Would you like to bring imagination, fantasy, speculation, or science fiction elements to your poetry writing? The imaginal realm offers unique opportunities for emotional truth, daring, experimental perspectives, and pure artistic pleasure. Sometimes, poets combine down-to-earth images and everyday scenes with conjured realities; other times, they build entirely new, wholly imagined worlds.

In this six-week class, we will engage in poetry-writing exercises inspired by the diverse persona narrators used by poets like Charles Simic, the Beowulf poet, Louise Glück, Ishmael Reed, Jean de La Fontaine, and Joy Harjo, to name a few. Together, we will use these voices to create accessible, yet artistically challenging and satisfying work.

Class Structure & Details

Format: Weekly, unrecorded live classes via Google Meet

What to Expect: During the weekly, two-hour class, we will discuss the mechanics of poetry-writing, share our work, offer supportive feedback, and introduce the upcoming week’s exercise.

Who Can Join: All are welcome! This class is open to new, current, and returning Writers Studio students.

What You Need: A computer or tablet with an internet connection. A link to our online classroom is emailed to you after you register, and tech support is available throughout the class.

📌 Note: Our Google Meet sessions are highly interactive and designed to be a safe space for sharing fresh work, so they are not recorded.

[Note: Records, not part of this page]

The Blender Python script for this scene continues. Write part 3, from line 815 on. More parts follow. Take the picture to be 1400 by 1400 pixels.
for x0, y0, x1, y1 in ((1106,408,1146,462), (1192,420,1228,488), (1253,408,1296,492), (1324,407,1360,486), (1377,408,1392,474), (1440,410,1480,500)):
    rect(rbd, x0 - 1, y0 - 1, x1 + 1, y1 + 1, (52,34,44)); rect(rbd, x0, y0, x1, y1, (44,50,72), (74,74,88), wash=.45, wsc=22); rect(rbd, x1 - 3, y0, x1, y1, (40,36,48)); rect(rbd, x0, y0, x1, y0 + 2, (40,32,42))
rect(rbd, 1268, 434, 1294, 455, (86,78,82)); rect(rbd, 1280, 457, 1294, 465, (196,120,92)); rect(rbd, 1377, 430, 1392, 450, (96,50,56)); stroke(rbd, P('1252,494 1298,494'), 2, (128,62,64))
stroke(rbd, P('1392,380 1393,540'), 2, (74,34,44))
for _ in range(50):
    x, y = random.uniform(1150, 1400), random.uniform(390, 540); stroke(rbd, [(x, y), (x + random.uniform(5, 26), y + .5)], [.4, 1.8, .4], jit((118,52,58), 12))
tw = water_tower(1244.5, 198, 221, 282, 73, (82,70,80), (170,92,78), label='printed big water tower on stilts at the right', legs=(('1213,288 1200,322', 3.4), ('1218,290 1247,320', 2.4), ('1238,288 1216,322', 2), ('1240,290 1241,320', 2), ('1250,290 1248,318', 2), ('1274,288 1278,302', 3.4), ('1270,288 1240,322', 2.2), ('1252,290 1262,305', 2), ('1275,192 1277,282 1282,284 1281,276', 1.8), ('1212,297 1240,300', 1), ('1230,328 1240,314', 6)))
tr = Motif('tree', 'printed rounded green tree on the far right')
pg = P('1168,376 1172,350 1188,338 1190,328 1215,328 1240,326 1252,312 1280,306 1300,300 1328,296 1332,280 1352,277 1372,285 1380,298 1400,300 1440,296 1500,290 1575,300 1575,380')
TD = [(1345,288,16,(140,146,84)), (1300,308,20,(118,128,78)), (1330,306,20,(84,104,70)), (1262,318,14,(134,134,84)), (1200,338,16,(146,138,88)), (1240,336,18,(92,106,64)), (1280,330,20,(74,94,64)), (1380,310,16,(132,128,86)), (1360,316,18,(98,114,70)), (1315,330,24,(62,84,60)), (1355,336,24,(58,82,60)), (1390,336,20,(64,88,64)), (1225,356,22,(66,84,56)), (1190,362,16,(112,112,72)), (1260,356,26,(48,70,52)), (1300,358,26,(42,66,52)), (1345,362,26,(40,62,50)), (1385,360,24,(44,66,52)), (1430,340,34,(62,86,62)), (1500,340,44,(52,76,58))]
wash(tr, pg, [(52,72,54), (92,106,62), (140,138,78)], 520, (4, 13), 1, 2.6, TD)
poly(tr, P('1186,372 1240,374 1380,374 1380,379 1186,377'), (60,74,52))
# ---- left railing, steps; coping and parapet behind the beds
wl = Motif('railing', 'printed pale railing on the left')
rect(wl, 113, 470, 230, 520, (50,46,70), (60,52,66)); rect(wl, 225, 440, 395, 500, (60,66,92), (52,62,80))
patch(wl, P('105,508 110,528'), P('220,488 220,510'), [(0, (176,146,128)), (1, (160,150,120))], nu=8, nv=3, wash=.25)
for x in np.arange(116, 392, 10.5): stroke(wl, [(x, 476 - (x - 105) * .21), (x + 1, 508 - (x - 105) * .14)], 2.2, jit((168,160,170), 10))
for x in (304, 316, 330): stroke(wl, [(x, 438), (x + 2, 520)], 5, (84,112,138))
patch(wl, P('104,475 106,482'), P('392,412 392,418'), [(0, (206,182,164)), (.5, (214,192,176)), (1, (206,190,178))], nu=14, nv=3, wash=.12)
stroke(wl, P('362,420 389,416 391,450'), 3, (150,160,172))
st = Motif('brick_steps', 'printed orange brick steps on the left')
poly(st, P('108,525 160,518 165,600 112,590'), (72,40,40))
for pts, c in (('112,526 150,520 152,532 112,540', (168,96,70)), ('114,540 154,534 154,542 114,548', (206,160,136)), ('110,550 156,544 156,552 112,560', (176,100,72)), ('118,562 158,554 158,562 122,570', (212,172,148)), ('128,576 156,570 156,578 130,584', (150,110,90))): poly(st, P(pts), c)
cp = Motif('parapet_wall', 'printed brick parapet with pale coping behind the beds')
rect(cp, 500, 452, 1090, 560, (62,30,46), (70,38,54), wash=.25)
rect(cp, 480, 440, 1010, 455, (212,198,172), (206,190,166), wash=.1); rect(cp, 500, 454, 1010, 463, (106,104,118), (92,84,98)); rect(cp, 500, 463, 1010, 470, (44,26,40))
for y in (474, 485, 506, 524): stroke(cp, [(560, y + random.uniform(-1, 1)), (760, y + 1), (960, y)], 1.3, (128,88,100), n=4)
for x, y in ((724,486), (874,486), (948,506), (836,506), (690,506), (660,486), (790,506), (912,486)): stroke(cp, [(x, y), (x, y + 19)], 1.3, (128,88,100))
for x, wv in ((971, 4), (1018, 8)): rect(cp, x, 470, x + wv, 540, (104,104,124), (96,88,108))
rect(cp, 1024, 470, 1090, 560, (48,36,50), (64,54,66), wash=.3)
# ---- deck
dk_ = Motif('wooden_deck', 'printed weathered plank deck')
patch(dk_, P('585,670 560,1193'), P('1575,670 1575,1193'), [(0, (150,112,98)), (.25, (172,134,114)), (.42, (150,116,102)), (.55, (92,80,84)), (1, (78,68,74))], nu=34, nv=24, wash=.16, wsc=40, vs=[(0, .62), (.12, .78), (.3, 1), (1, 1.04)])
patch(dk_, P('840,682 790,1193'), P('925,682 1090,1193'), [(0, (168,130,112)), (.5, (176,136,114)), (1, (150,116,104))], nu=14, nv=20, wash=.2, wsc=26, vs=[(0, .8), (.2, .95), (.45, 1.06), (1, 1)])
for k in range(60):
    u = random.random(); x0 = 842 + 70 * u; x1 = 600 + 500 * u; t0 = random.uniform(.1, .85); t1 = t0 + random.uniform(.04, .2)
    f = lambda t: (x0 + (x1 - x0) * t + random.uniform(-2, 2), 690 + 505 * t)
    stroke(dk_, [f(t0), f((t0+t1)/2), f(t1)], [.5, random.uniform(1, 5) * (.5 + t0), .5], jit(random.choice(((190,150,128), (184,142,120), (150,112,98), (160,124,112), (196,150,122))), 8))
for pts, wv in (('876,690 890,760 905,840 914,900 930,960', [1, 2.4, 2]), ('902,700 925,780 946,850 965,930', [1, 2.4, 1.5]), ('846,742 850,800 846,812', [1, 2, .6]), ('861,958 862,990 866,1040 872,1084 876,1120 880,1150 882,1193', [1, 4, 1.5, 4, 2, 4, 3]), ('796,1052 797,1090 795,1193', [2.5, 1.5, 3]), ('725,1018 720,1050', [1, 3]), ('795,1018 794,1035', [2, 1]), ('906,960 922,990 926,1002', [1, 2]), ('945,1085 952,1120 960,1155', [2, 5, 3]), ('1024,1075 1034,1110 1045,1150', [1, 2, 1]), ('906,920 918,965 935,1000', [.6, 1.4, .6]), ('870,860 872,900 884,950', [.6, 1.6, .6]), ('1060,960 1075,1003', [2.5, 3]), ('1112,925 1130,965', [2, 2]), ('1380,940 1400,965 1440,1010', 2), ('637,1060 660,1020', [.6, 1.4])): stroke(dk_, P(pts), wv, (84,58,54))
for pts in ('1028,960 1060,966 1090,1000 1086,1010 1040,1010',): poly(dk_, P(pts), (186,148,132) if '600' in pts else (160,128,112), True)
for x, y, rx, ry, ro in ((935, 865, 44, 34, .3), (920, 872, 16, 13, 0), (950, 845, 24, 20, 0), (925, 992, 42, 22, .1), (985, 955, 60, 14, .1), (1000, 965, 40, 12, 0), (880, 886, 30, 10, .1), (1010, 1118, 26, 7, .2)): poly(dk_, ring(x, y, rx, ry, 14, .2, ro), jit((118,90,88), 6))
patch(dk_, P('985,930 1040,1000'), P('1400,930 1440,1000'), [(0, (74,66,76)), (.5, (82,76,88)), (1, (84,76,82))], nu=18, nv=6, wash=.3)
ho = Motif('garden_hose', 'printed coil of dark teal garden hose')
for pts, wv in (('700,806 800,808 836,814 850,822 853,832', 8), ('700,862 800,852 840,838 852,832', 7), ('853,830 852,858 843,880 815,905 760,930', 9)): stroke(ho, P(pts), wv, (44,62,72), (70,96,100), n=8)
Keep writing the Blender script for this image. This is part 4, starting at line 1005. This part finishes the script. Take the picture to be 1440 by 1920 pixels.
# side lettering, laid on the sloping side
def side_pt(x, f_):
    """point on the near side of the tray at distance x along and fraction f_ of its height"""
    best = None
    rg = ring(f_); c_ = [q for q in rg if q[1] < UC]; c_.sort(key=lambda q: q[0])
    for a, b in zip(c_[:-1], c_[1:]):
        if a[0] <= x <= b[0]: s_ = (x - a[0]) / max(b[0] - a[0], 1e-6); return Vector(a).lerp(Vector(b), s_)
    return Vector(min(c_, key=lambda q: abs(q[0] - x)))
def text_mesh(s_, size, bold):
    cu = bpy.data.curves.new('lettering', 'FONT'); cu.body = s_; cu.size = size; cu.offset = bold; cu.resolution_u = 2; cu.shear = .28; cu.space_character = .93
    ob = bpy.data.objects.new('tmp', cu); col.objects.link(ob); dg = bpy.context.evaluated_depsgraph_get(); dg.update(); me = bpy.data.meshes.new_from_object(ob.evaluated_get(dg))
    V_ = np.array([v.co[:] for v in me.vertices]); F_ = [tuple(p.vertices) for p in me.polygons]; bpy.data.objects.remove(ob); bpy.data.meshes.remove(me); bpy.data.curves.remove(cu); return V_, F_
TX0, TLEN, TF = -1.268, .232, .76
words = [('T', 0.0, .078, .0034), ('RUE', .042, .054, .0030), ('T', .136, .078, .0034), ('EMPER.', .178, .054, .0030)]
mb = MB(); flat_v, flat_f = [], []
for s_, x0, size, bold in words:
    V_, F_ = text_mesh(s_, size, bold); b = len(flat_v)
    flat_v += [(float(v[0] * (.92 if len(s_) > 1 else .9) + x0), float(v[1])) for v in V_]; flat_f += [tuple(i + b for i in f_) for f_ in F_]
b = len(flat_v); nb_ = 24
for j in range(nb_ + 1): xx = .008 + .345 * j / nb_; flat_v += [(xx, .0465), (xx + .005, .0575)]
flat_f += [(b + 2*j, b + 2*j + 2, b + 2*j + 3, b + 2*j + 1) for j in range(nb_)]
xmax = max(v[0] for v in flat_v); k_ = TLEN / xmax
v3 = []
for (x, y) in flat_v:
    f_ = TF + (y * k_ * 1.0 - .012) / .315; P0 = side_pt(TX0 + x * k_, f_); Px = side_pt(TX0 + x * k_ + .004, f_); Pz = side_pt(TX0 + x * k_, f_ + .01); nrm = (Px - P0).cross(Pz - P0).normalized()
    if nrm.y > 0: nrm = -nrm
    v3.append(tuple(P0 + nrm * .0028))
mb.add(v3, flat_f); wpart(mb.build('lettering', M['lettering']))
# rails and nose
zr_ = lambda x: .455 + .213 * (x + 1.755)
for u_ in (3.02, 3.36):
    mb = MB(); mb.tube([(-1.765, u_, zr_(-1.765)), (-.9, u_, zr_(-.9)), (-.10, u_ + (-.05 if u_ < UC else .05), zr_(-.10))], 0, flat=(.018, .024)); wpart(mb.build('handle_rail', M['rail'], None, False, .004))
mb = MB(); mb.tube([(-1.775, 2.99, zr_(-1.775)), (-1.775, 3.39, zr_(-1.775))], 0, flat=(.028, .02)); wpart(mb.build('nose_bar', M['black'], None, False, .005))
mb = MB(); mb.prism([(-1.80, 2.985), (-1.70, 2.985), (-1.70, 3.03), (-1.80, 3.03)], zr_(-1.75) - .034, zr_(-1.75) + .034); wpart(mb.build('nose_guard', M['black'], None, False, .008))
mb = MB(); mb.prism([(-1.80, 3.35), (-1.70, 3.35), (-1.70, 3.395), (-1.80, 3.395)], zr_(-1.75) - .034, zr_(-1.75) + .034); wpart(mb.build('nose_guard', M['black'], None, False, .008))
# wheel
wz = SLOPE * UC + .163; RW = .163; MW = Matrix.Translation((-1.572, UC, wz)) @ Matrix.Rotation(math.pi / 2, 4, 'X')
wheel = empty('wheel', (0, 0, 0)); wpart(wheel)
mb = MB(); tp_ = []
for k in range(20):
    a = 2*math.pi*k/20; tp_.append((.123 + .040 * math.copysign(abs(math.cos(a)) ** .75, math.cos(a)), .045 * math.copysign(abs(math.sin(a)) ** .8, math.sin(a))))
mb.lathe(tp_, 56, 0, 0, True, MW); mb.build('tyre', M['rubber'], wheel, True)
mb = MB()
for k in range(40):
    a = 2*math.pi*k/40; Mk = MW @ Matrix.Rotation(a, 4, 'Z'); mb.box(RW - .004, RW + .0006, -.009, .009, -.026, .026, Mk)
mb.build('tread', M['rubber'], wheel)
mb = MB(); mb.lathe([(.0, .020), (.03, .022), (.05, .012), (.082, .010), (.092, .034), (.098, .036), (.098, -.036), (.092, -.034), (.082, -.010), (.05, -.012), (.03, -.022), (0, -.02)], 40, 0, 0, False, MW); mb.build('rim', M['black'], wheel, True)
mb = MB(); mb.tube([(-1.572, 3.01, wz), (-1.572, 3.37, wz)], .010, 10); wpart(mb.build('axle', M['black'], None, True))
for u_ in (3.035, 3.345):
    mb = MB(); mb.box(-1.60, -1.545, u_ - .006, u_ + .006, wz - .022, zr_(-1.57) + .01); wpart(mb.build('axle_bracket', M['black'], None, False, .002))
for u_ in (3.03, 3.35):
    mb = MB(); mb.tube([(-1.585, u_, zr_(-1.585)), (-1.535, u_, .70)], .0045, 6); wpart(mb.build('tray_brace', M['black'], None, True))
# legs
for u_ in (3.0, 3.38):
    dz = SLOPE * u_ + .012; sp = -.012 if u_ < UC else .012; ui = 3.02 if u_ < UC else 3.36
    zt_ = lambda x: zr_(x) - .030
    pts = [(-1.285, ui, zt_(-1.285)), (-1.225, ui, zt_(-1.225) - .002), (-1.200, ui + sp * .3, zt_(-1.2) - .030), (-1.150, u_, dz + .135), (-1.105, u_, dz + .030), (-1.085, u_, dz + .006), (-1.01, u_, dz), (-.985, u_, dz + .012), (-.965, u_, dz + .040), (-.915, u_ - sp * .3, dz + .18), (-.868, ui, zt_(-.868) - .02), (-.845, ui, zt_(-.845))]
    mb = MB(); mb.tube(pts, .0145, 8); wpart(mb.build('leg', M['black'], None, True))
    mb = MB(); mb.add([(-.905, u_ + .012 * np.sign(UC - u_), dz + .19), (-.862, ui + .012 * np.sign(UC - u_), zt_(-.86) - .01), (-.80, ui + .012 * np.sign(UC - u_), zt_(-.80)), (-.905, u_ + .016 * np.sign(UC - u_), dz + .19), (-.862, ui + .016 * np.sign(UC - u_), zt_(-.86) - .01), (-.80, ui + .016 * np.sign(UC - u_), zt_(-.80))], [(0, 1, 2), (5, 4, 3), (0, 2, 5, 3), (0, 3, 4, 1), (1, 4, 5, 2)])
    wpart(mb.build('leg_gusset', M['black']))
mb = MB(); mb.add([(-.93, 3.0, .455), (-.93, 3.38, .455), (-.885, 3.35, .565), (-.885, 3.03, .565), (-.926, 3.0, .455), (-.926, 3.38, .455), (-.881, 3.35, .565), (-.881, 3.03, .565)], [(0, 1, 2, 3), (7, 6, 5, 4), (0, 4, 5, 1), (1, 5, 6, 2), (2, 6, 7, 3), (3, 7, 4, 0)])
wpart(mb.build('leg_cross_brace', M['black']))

Placement Note: Students who have taken three or more terms of a six-week class are eligible for Level 2 or an Intermediate class.

Instructor(s)

Writers Studio Teacher

Lisa Bellamy

Lisa Bellamy is the author of Wonder Body (Fernwood Press imprint / Barclay Press, forthcoming 2027) and The Northway, full-length poetry collections (Terrapin Books). Bee Frequency, a chapbook, is forthcoming in 2026 (Black Sunflowers Poetry Press). Her chapbook Nectar won The Aurorean’s poetry chapbook contest. Her writing has appeared in TriQuarterly, The Sun, Massachusetts Review, New Ohio Review, The Southern Review, Sho, Allium, Verse Daily, Hotel Amerika, Salamander, Asimov’s Science Fiction, Chautauqua, Kestrel, Gyroscope Review, The Southampton Review, Calyx, Cimarron Review, Tiferet, Anglican Theological Review, PANK, Christian Century, Unbroken, The Branches Journal, Thimble, Jackdaw Review, and Literary Field Guide to Northern Appalachia, among other publications. She has received two Pushcart Prizes, a Fugue Poetry Prize, honorable mention in The Year’s Best Fantasy and Horror, and has been featured in podcasts, including The Writer’s Almanac. The U.N. Network on Migration featured her poem “Yoho” in its 2022 multi-media exhibition. She is a graduate of Princeton University.